#### AIM OF THE TASK:
Report, as a bare number, how many lines contain the string "this".

#### ENTRIES SHOWN:
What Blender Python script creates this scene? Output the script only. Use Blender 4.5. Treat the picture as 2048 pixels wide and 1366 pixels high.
...
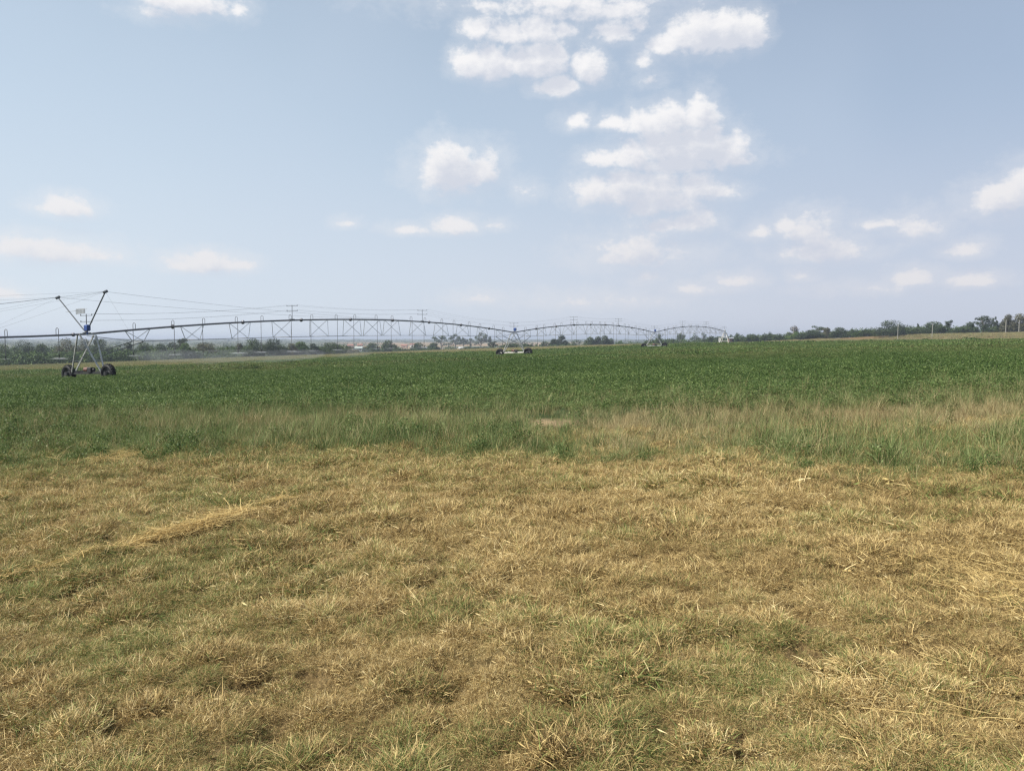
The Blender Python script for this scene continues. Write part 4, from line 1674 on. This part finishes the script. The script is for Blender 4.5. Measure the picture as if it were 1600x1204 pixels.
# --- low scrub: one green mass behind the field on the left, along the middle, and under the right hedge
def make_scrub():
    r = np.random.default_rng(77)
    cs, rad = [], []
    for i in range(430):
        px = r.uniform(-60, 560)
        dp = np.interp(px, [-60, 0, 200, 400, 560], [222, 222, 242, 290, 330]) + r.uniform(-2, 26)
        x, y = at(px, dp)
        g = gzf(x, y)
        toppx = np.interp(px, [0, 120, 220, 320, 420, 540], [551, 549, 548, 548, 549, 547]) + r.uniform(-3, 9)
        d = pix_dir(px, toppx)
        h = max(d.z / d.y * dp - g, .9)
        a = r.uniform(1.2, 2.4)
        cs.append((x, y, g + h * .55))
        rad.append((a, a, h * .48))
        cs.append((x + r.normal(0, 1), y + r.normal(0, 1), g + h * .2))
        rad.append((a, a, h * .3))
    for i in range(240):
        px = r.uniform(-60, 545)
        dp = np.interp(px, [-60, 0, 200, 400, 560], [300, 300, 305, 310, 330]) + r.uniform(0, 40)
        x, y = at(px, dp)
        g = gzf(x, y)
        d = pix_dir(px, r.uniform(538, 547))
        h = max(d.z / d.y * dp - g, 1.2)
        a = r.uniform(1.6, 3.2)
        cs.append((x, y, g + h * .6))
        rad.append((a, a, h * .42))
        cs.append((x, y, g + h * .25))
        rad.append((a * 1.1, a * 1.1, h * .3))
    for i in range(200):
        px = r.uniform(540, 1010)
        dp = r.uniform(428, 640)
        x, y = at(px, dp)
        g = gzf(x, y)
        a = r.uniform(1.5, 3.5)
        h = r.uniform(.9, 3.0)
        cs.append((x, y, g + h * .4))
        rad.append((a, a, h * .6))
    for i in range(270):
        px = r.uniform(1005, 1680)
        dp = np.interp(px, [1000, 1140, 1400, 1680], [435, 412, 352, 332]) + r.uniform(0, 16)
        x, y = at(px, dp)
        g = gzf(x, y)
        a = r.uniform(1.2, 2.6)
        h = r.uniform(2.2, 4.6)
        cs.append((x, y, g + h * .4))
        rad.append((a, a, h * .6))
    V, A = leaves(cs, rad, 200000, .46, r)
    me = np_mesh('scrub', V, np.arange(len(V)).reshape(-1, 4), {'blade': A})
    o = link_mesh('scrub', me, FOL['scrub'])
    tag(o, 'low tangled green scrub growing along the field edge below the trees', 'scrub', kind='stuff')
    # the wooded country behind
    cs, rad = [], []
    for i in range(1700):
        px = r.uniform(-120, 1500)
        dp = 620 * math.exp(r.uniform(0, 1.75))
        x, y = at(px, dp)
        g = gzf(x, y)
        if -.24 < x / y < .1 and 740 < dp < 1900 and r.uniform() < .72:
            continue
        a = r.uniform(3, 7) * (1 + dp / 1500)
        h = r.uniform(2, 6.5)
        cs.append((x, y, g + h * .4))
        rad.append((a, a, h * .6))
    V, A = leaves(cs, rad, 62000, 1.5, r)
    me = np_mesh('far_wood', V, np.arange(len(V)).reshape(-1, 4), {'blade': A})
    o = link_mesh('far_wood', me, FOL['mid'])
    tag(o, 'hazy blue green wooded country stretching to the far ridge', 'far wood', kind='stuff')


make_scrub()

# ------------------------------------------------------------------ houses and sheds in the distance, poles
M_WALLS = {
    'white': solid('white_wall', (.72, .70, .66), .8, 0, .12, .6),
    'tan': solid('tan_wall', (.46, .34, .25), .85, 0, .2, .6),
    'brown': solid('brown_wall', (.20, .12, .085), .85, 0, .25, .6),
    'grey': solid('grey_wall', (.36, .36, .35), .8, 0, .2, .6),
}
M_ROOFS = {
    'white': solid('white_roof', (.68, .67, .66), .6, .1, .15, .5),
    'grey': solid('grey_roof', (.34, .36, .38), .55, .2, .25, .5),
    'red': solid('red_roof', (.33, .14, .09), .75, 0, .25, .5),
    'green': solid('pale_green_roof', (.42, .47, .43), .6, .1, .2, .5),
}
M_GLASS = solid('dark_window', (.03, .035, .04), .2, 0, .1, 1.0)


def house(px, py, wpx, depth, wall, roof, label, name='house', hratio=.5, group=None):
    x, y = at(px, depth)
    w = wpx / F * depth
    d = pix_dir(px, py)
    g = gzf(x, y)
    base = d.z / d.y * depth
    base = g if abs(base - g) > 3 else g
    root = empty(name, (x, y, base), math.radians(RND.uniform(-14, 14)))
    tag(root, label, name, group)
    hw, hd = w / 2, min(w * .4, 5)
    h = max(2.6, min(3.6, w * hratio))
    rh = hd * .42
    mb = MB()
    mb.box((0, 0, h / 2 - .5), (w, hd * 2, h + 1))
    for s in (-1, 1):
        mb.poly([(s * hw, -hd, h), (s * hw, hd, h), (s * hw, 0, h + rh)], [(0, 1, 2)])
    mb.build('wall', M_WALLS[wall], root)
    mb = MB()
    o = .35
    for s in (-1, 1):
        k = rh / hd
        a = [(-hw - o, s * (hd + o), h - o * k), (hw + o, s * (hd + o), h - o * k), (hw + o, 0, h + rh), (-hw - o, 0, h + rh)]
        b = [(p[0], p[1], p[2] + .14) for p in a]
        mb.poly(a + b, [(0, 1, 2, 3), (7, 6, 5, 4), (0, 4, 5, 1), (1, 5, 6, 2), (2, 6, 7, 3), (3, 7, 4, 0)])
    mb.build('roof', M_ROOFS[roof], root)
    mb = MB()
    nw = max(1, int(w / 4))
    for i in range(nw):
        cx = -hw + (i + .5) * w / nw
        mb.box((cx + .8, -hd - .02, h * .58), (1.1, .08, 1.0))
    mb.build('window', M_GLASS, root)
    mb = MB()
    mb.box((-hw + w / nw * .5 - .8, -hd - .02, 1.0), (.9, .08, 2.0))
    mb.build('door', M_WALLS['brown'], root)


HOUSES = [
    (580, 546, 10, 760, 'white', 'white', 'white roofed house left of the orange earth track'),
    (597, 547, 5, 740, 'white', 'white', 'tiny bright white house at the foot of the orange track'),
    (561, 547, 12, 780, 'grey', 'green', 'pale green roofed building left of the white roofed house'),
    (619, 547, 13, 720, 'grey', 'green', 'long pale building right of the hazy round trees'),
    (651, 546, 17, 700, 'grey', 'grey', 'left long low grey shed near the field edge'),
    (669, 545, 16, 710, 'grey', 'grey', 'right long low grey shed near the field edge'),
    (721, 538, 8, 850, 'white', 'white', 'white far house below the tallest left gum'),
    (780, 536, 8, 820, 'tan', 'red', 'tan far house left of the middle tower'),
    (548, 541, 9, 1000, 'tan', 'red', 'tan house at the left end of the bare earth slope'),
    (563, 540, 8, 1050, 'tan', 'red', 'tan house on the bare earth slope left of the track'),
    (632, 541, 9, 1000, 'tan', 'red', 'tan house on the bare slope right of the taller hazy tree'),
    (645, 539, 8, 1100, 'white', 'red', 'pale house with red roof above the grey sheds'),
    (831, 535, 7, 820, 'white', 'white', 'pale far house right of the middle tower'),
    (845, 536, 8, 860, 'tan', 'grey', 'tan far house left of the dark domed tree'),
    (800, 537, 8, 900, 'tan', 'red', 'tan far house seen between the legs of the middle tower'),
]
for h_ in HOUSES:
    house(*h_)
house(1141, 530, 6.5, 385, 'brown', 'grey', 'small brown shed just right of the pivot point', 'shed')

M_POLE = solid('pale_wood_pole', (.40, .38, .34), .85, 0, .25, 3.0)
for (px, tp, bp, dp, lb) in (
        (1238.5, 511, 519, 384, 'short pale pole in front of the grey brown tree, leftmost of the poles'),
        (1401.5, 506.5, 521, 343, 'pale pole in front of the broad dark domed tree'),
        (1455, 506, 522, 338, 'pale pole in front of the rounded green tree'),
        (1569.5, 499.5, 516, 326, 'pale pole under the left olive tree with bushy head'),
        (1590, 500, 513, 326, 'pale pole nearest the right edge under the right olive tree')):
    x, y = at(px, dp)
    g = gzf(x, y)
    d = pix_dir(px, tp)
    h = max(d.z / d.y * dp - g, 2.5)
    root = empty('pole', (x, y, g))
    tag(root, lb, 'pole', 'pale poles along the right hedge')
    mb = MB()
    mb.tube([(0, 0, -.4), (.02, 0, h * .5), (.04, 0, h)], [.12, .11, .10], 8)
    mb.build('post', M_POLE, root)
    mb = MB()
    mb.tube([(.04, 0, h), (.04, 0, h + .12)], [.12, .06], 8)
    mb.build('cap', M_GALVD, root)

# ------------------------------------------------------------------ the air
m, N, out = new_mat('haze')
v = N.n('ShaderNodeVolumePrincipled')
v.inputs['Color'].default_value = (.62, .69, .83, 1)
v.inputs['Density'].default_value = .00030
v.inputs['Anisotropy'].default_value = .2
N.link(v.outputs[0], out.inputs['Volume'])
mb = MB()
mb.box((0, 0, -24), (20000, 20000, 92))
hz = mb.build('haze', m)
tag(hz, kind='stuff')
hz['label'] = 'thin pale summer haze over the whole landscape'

#### THE REPLY:
2